(WHAT IS ASKED): Every line containing the word "that" needs to be found and copied.

(SOURCE MATERIAL):
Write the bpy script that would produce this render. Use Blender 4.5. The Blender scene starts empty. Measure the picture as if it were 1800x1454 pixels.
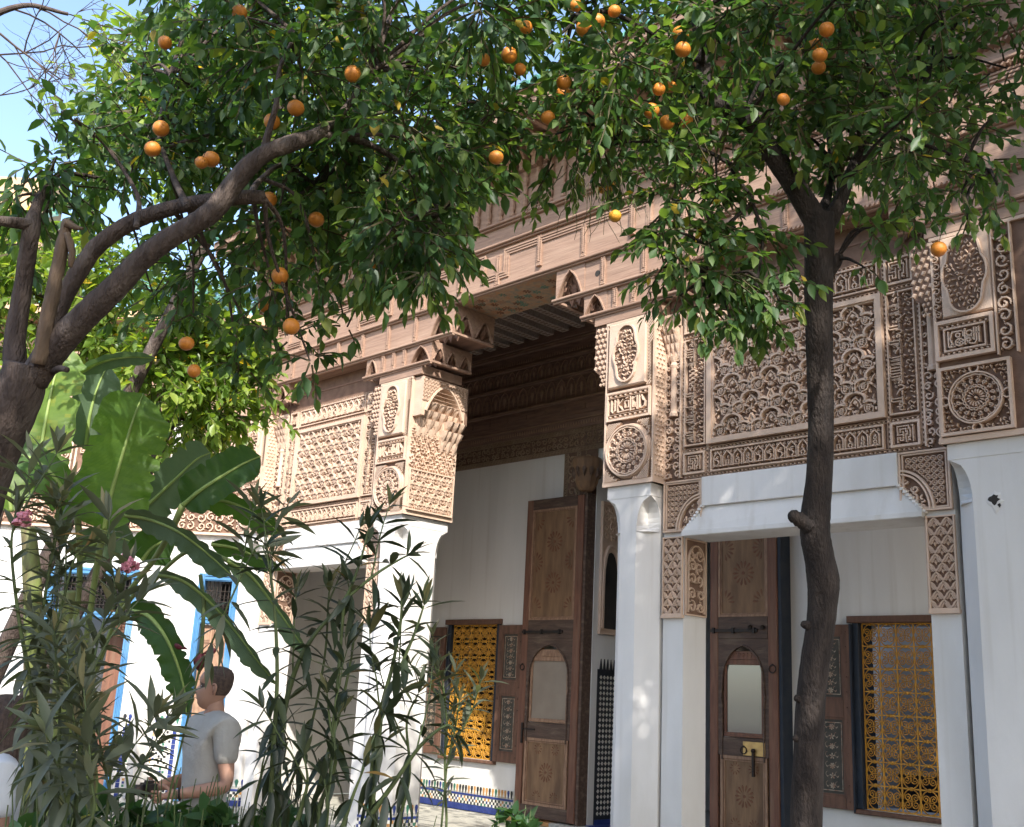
import bpy, math, random
import numpy as np
from mathutils import Vector, Matrix

scene = bpy.context.scene
COL = scene.collection

# ------------------------------------------------------------------ camera
CAM_LOC = np.array([0.0, 0.0, 1.65])
CR = np.array([0.70674997, 0.70568075, 0.05019122])
CU = np.array([0.14619098, -0.21508966, 0.96559030])
CW = np.array([-0.69219410, 0.67509342, 0.25517877])
FPX = 1872.89
cam_data = bpy.data.cameras.new('camera')
cam_data.sensor_fit = 'HORIZONTAL'
cam_data.sensor_width = 36.0
cam_data.lens = FPX / 1800.0 * 36.0
cam_data.clip_start = 0.05
cam_data.clip_end = 500.0
cam = bpy.data.objects.new('camera', cam_data)
COL.objects.link(cam)
m = Matrix(((CR[0], CU[0], -CW[0], CAM_LOC[0]), (CR[1], CU[1], -CW[1], CAM_LOC[1]),
            (CR[2], CU[2], -CW[2], CAM_LOC[2]), (0, 0, 0, 1)))
cam.matrix_world = m
scene.camera = cam

# ------------------------------------------------------------------ light
SUN_EL = math.radians(39.0)
SUN_DIR = Vector((0.82 * math.cos(SUN_EL), -0.572 * math.cos(SUN_EL), math.sin(SUN_EL))).normalized()
world = bpy.data.worlds.new('World')
scene.world = world
world.use_nodes = True
wn = world.node_tree.nodes
wl = world.node_tree.links
wn.clear()
sky = wn.new('ShaderNodeTexSky')
sky.sky_type = 'NISHITA'
sky.sun_disc = False
sky.sun_elevation = SUN_EL
sky.sun_rotation = math.atan2(SUN_DIR.x, SUN_DIR.y)
sky.air_density = 1.0
sky.dust_density = 1.6
sky.ozone_density = 1.0
bg = wn.new('ShaderNodeBackground')
bg.inputs['Strength'].default_value = 0.15
wo = wn.new('ShaderNodeOutputWorld')
wl.new(sky.outputs[0], bg.inputs[0])
wl.new(bg.outputs[0], wo.inputs[0])
sun_data = bpy.data.lights.new('sun', 'SUN')
sun_data.energy = 2.7
sun_data.angle = math.radians(0.5)
sun_data.color = (1.0, 0.95, 0.87)
sun = bpy.data.objects.new('sun', sun_data)
sun.rotation_euler = SUN_DIR.to_track_quat('Z', 'Y').to_euler()
sun.location = (6, -5, 12)
COL.objects.link(sun)
scene.view_settings.view_transform = 'Standard'
scene.view_settings.look = 'None'
scene.view_settings.gamma = 1.0
scene.view_settings.use_curve_mapping = False
scene.view_settings.exposure = 1.6
try:
    scene.cycles.max_bounces = 8
    scene.cycles.diffuse_bounces = 5
    scene.cycles.transmission_bounces = 6
    scene.cycles.transparent_max_bounces = 6
    scene.cycles.use_denoising = True
    scene.cycles.caustics_reflective = False
    scene.cycles.caustics_refractive = False
except Exception:
    pass

rng = random.Random(7)


def at(px, py, d):
    """point seen at photo pixel (px, py) at depth d metres along the view axis"""
    return CAM_LOC + (CR * ((px - 900.0) / FPX) - CU * ((py - 727.0) / FPX) + CW) * d


def project(P):
    v = np.asarray(P) - CAM_LOC
    c = v @ CW
    return 900 + FPX * (v @ CR) / c, 727 - FPX * (v @ CU) / c, c


# ------------------------------------------------------------------ materials
def new_mat(name):
    mt = bpy.data.materials.new(name)
    mt.use_nodes = True
    nt = mt.node_tree
    return mt, nt, nt.nodes['Principled BSDF']


def mat(name, c1, c2=None, rough=0.8, scale=6.0, stretch=(1, 1, 1), bump=0.0, bscale=60.0, spec=0.3, metal=0.0,
        detail=6.0, c3=None, scale3=1.2, lo=0.35, hi=0.65, lo3=0.5, hi3=0.75, dirt=None):
    """two colours mixed by noise, an optional third as large stains, fine bump"""
    mt, nt, b = new_mat(name)
    N, L = nt.nodes, nt.links
    b.inputs['Roughness'].default_value = rough
    b.inputs['Specular IOR Level'].default_value = spec
    b.inputs['Metallic'].default_value = metal
    tc = N.new('ShaderNodeTexCoord')
    mp = N.new('ShaderNodeMapping')
    mp.inputs['Scale'].default_value = stretch
    L.new(tc.outputs['Object'], mp.inputs[0])
    col = None
    if c2 is None:
        b.inputs['Base Color'].default_value = (*c1, 1)
    else:
        nz = N.new('ShaderNodeTexNoise')
        nz.inputs['Scale'].default_value = scale
        nz.inputs['Detail'].default_value = detail
        L.new(mp.outputs[0], nz.inputs['Vector'])
        rp = N.new('ShaderNodeValToRGB')
        rp.color_ramp.elements[0].position = lo
        rp.color_ramp.elements[1].position = hi
        rp.color_ramp.elements[0].color = (*c1, 1)
        rp.color_ramp.elements[1].color = (*c2, 1)
        L.new(nz.outputs['Fac'], rp.inputs[0])
        col = rp.outputs[0]
        if c3 is not None:
            n3 = N.new('ShaderNodeTexNoise')
            n3.inputs['Scale'].default_value = scale3
            n3.inputs['Detail'].default_value = 8
            L.new(mp.outputs[0], n3.inputs['Vector'])
            r3 = N.new('ShaderNodeValToRGB')
            r3.color_ramp.elements[0].position = lo3
            r3.color_ramp.elements[1].position = hi3
            L.new(n3.outputs['Fac'], r3.inputs[0])
            mx = N.new('ShaderNodeMix')
            mx.data_type = 'RGBA'
            L.new(r3.outputs[0], mx.inputs['Factor'])
            L.new(col, mx.inputs['A'])
            mx.inputs['B'].default_value = (*c3, 1)
            col = mx.outputs['Result']
        if dirt is not None:
            # splashed grime: blotches that thin out above knee height
            ge = N.new('ShaderNodeNewGeometry')
            sx = N.new('ShaderNodeSeparateXYZ')
            L.new(ge.outputs['Position'], sx.inputs[0])
            mr = N.new('ShaderNodeMapRange')
            mr.inputs['From Min'].default_value = 0.0
            mr.inputs['From Max'].default_value = 1.5
            mr.inputs['To Min'].default_value = 0.75
            mr.inputs['To Max'].default_value = 0.0
            L.new(sx.outputs['Z'], mr.inputs['Value'])
            nd = N.new('ShaderNodeTexNoise')
            nd.inputs['Scale'].default_value = 2.6
            nd.inputs['Detail'].default_value = 9
            nd.inputs['Roughness'].default_value = 0.65
            L.new(ge.outputs['Position'], nd.inputs['Vector'])
            mm = N.new('ShaderNodeMath')
            mm.operation = 'MULTIPLY'
            L.new(mr.outputs[0], mm.inputs[0])
            L.new(nd.outputs['Fac'], mm.inputs[1])
            # thin vertical rain streaks
            ms = N.new('ShaderNodeMapping')
            ms.inputs['Scale'].default_value = (9, 9, 0.35)
            L.new(ge.outputs['Position'], ms.inputs[0])
            ns = N.new('ShaderNodeTexNoise')
            ns.inputs['Scale'].default_value = 1.0
            ns.inputs['Detail'].default_value = 6
            L.new(ms.outputs[0], ns.inputs['Vector'])
            rs = N.new('ShaderNodeMapRange')
            rs.inputs['From Min'].default_value = 0.56
            rs.inputs['From Max'].default_value = 0.80
            rs.inputs['To Max'].default_value = 0.5
            L.new(ns.outputs['Fac'], rs.inputs['Value'])
            ma = N.new('ShaderNodeMath')
            ma.operation = 'MAXIMUM'
            L.new(mm.outputs[0], ma.inputs[0])
            L.new(rs.outputs[0], ma.inputs[1])
            md = N.new('ShaderNodeMix')
            md.data_type = 'RGBA'
            L.new(ma.outputs[0], md.inputs['Factor'])
            L.new(col, md.inputs['A'])
            md.inputs['B'].default_value = (*dirt, 1)
            col = md.outputs['Result']
        L.new(col, b.inputs['Base Color'])
    if bump > 0:
        nb = N.new('ShaderNodeTexNoise')
        nb.inputs['Scale'].default_value = bscale
        nb.inputs['Detail'].default_value = 5
        L.new(mp.outputs[0], nb.inputs['Vector'])
        bp = N.new('ShaderNodeBump')
        bp.inputs['Strength'].default_value = bump
        bp.inputs['Distance'].default_value = 0.02
        L.new(nb.outputs['Fac'], bp.inputs['Height'])
        L.new(bp.outputs[0], b.inputs['Normal'])
    return mt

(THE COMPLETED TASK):
Write the bpy script that would produce this render. Use Blender 4.5. The Blender scene starts empty. Measure the picture as if it were 1800x1454 pixels.
            # splashed grime: blotches that thin out above knee height